My beauty routine is very simple; I do a lot of water
I watch what I eat, but everything has to be in moderation. There was a time someone was telling me not to do vegetable oil at all, and I found out that when I was not doing oil, fine I was not getting bigger, but my skin was getting wrinkled and my sister-in-law used to make fun of me. But water definitely is good, it hydrates the skin, and once the skin is hydrated you are good, and the fruits too, if you can’t eat your fruit, you can juice it, even if it’s just watermelon.

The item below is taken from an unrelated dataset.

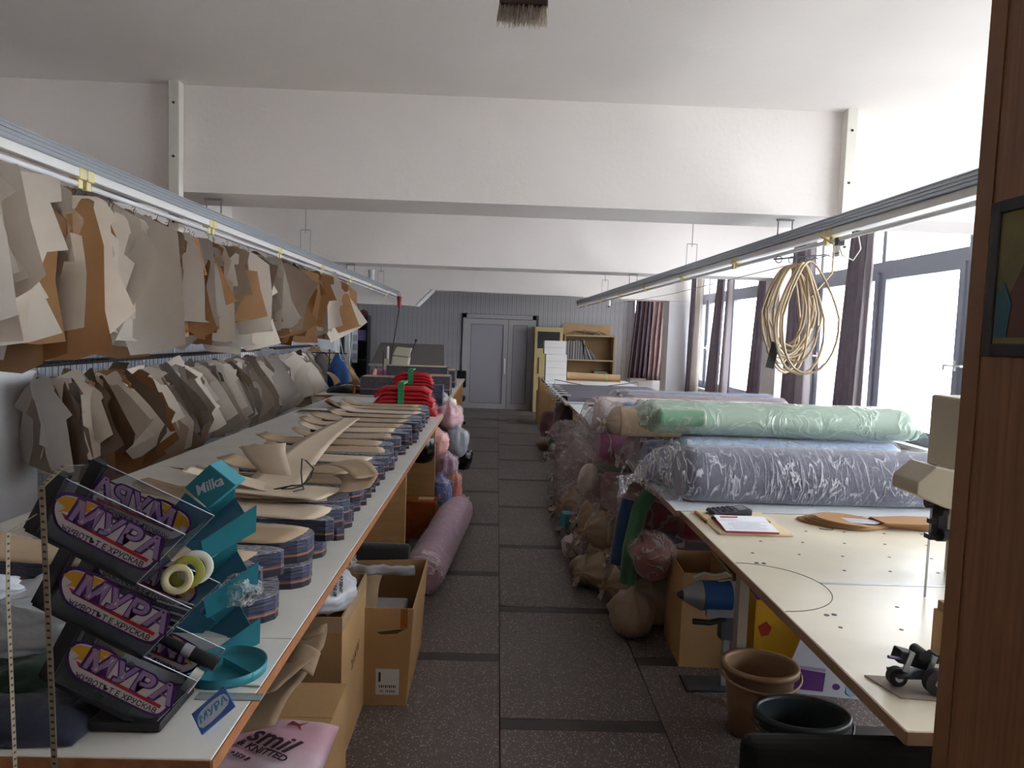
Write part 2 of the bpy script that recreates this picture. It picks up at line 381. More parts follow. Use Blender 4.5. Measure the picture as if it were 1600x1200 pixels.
# air holes, inset disc outline, blade slot, screws
hol = MB()
for i in range(9):
    for j in range(13):
        x = 1.0+.17*j+(.085 if i % 2 else 0); y = 1.60+.17*i
        if x > 2.7 or y > 3.1 or math.hypot(x-.93, y-2.27) < .24 or (abs(y-2.3) < .04 and x > 1.1): continue
        x += .01*nz(x*9, y*9); y += .01*nz(y*7, x*5)
        hol.cyl((x-1.815, y-2.33, .8999), (x-1.815, y-2.33, .9006), .0065, n=8)
hol.build('air_holes', black, rt, kind='stuff')
ring = MB(); pts = []
for i in range(41):
    a = -PI*.5+PI*i/40; pts.append((.885+.225*math.cos(a)-1.815, 2.275+.225*math.sin(a)-2.33, .9))
ring.tube(pts, .0016, 4).build('disc_outline', mat('dark_line', '4c4238', .6), rt)
MB().bb(1.11-1.815, 2.7-1.815, 2.30-2.33, 2.315-2.33, .8995, .9009).build('blade_slot', mat('worn_steel', '9aa0a8', .35, metal=.8), rt)
for dx, dy in ((.965, 2.505), (.99, 2.502), (1.0, 2.03), (1.025, 2.035)): MB().cyl((dx-1.815, dy-2.33, .9), (dx-1.815, dy-2.33, .9012), .008, n=10).build('screw', darkmetal, rt)
cutting_table('cutting_table', 'white cutting table under the wrapped fabric rolls by the windows', .86, 2.75, 3.26, 8.25, .9, [5.4, 7.5], mat('laminate_bluewhite', 'd5dadf', .25), -1,
    [('panel', 1.55, 2.7, 3.9), ('panel', 1.5, 2.7, 6.2)], e2=mat('beech_edge', '8d7159', .5))
cutting_table('cutting_table', 'far white cutting table carrying the dark fabric lay and stacked white boxes', .82, 2.35, 8.35, 12.9, .9, [10.9], mat('laminate_bluewhite', 'd5dadf', .25), -1,
    [('panel', .95, 2.3, 8.6), ('panel', .95, 2.3, 12.6)], e2=mat('beech_edge', '8d7159', .5))
# wooden cupboard side at the right edge
wood = bpy.data.materials.new('cupboard_wood'); wood.use_nodes = True; N = NT(wood); b = N.n['Principled BSDF']
tc = N.new('ShaderNodeTexCoord'); mp = N.new('ShaderNodeMapping'); mp.inputs['Scale'].default_value = (30, 30, 1.1); N.link(tc.outputs['Object'], mp.inputs[0])
q = N.new('ShaderNodeTexNoise'); q.inputs['Scale'].default_value = 5; q.inputs['Detail'].default_value = 8; N.link(mp.outputs[0], q.inputs[0])
r = N.new('ShaderNodeValToRGB'); r.color_ramp.elements[0].color = (*lin('6e472c'), 1); r.color_ramp.elements[1].color = (*lin('875c3c'), 1); r.color_ramp.elements[0].position = .3; r.color_ramp.elements[1].position = .7
N.link(q.outputs[0], r.inputs[0]); N.link(r.outputs[0], b.inputs['Base Color']); b.inputs['Roughness'].default_value = .45
cb = thing('wooden_cupboard', 'tall brown wood-grain cupboard side at the right edge of the view', 'cupboard', (.85, .35, 0))
MB().bb(-.25, -.23, -.75, .52, 0, 2.7).build('side_panel', wood, cb)
MB().bb(-.252, -.228, .52, .55, 0, 2.7).build('edge_strip', mat('wood_edge', '7c5538', .45), cb)
MB().bb(-.23, .25, .50, .53, .08, 2.7).bb(-.23, .25, -.75, -.73, 0, 2.7).bb(-.23, .25, -.73, .50, 2.68, 2.7).build('carcass', wood, cb)
# framed icon on the cupboard side
ic = thing('framed_picture', 'small dark-framed devotional picture hung on the cupboard side', 'picture', (.5995, .862, 1.785))
f = MB()
f.bb(-.007, 0, -.016, 0, -.093, .093).bb(-.007, 0, -.17, -.154, -.093, .093).bb(-.007, 0, -.154, -.016, .077, .093).bb(-.007, 0, -.154, -.016, -.093, -.077)
bevel(f.build('frame', mat('frame_black', '1c1a1b', .35), ic), .002)
MB().bb(-.004, 0, -.154, -.016, -.077, .077).build('print', mat('old_print_paper', '7a7040', .6, '5a5639', 12), ic)
iv = frame_M((-.0045, -.085, 0), (0, -1, 0), (0, 0, 1))
def printed(nm, pts, h, m): MB().prism(pts, h, h+.0005, iv).build(nm, m, ic)
printed('figure_shape', [(-.045,-.07),(.045,-.07),(.045,-.01),(.03,.02),(.022,.045),(-.012,.045),(-.028,.01),(-.045,-.02)], 0, mat('print_brown', '54352a', .6))
printed('face_shape', [(.013*math.cos(a*PI/8)+.005, .017*math.sin(a*PI/8)+.036) for a in range(16)], .0006, mat('print_flesh', '8f6849', .6))
printed('blue_shape', [(-.065,-.07),(-.045,-.07),(-.04,-.03),(-.055,-.005),(-.067,-.02)], .0006, mat('print_blue', '2e5560', .6))

# ------------------------------------------------------------------ overhead light rails
alu = mat('aluminium_profile', 'a9afb8', .35, metal=.6)
cream_p = mat('cream_plastic', 'd9cf9f', .45); tubem = mat('tube_glass', 'd2d4d8', .2, spec=.7)
def rail(label, pa, pb, joints, extra=()):
    pa, pb = Vector(pa), Vector(pb); d = (pb-pa); L = d.length; rz = math.atan2(d.y, d.x); ry = -math.asin(d.z/L)
    t = thing('light_rail', label, 'light', tuple(pa), rot=(0, ry, rz))
    f = MB().bb(0, L, -.035, .035, .02, .085)
    for k in range(4): f.bb(0, L, -.041, .041, .022+.018*k, .030+.018*k)
    f.build('busbar_trunking', alu, t)
    j = [0]+joints+[L]
    for i in range(len(j)-1):
        if j[i+1]-j[i] < .4: continue
        a, b_ = j[i]+.004, j[i+1]-.004
        ft = bevel(MB().bb(a, b_, -.024, .024, -.022, .02).build('batten', whitemetal, t), .004)
        MB().cyl((a+.05, 0, -.052), (b_-.05, 0, -.052), .014, n=12).build('tube', tubem, ft)
        for e in (a+.03, b_-.03): bevel(MB().bb(e-.028, e+.028, -.027, .027, -.03, .022).bb(e-.018, e+.018, -.014, .014, -.072, -.03).build('lampholder', cream_p, ft), .004)
    return t
def wire_hanger(label, x, y, zr, zt, w=.05, bracket=False, grp='wire hangers of the light rails'):
    t = thing('wire_hanger', label, 'hanger', (x, y, zt))
    m = MB()
    if bracket: m.bb(-w-.01, w+.01, -.012, .012, -.01, 0)
    zc = 0 if bracket else -(zt-zr)+.22
    if not bracket: m.cyl((0, 0, 0), (0, 0, zc-.03), .004, n=6); m.tube([(-w, 0, zc), (w, 0, zc)], .004, 6)
    m.tube([(-w, 0, zc), (-w, 0, zr-zt)], .005 if bracket else .003, 6); m.tube([(w, 0, zc), (w, 0, zr-zt)], .005 if bracket else .003, 6)
    m.build('rod', steelpaint, t)
JL = [y-2.0 for y in (3.48, 4.98, 6.5, 8.05, 9.6, 11.15, 12.7)]
rail('left ceiling rail of unlit fluorescent tubes above the hanging card patterns', (-2.0, 2.0, 2.385), (-2.0, 14.3, 2.36), JL)
wire_hanger('white double bracket holding the left light rail under the first beam', -2.0, 5.05, 2.46, 2.56, bracket=True)
wire_hanger('wire hanger of the left light rail between the first two beams', -2.0, 7.4, 2.46, 3.25)
wire_hanger('wire hanger of the left light rail beyond the second beam', -2.0, 12.1, 2.45, 3.25)
wire_hanger('double bracket of the left light rail under the second beam', -2.0, 9.65, 2.455, 2.55, bracket=True)
wire_hanger('bracket at the upper left corner holding the near end of the rail', -2.0, 2.83, 2.46, 3.25, w=.03)
rr0, rr1 = (2.14, 1.2, 2.40), (1.6, 14.4, 2.31)
_rl = (Vector(rr1)-Vector(rr0)).length
rail('right ceiling rail of unlit fluorescent tubes on the window side', rr0, rr1, [y-1.2 for y in (2.7, 4.36, 5.9, 7.35, 8.9, 10.4, 11.9, 13.4)])
def rx(y): k = (y-1.2)/13.2; return 2.14-.54*k, 2.485-.09*k
for y, br, lab in ((5.0, True, 'double bracket holding the right light rail under the first beam'), (7.1, False, 'wire hanger of the right light rail between the first two beams'),
                   (11.6, False, 'wire hanger of the right light rail beyond the second beam'), (9.6, True, 'double bracket holding the right light rail under the second beam')):
    x, z = rx(y); wire_hanger(lab, x, y, z-.02, 2.56 if br and y < 6 else 2.55 if br else 3.25, bracket=br)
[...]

I got my fashion style from my mom
In her wardrobe, she had a lot of shoes, but I could not relate that to who she was at that time because she was not into makeup. She had never even permed her hair, not even once. She had never put on a lip stick in her life, but I saw that she had really nice and classy shoes for whatever she was at a young age. Also for books I read, I was inspired by the likes of Erelu Ojora, Maryam Babangida, and wanting to be like them, and in reading, I saw that less was more, that simplicity is the ultimate sophistication, so I try to look for pieces that you can never place and it will be nice.